Elena Herminia Guzman is an Afro-Boricua director and producer raised in the Bronx with deep roots in the LES.  As an educator, she teaches feminist filmmaking, Black cinema, production, and visual anthropology. Her work as a filmmaker has been supported by PBS, Black Public Media, the Independent Public Media Foundation, and the Scribe Foundation amongst others. She is the director and producer of the film Smile4Kime (2023), a short experimental hybrid documentary that uses animation and live-action footage to tell the stories of how two friends transcend, time, space, and even death to find that their friendship lives on. The film received an honorable mention for the Jean Rouch Award at the Society for Visual Anthropology Film Festival and was nominated for the LOLA Shorts Award at the Philadelphia Latino Film Festival. Smile4Kime will have its international broadcast premiere on AfroPop, PBS. She is also producing a docuseries called Conjure that explores the traditions of African American Hoodoo in the United States. She is a co-founder of Ethnocine Collective, a member of Brown Girls Doc Mafia, and a producer for the podcast Bad Feminists Making Films. 
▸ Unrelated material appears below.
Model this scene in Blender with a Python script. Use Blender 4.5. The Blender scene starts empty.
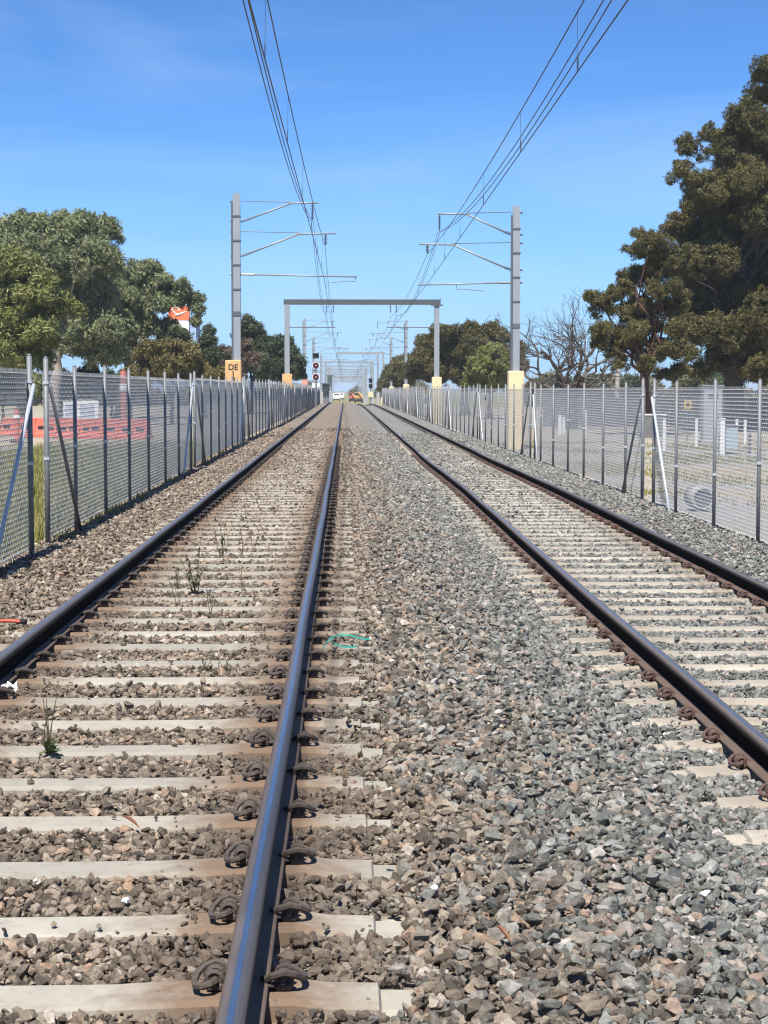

Crossroads Arts Fellows Project

Oríkì Oshun

Oríkì Oshun is a visual praise poem to the Orisha Oshun. In Yoruba-based religions, Orishas are spiritual intermediaries between humans and the Supreme Being, Olodumare. They reign over aspects of life and nature such as the ocean, motherhood, rivers, roads, and much more. Inspired by the Yoruba performance praise performance tradition, Oríkì Oshun is an experimental sacred tapestry that brings together rituals, sacred symbols, drumming, and interviews with devotees to offer praise to Oshun. Created in collaboration with Oshun, the film is a genre of filmmaking I call cinéritual that uses divination, memory, and ritual as a part of the filmmaking process. Oríkì Oshun is part of a quartet of experimental shorts dedicated to four Orishas: Elegua, Obatala, Yemaya, and Oshun.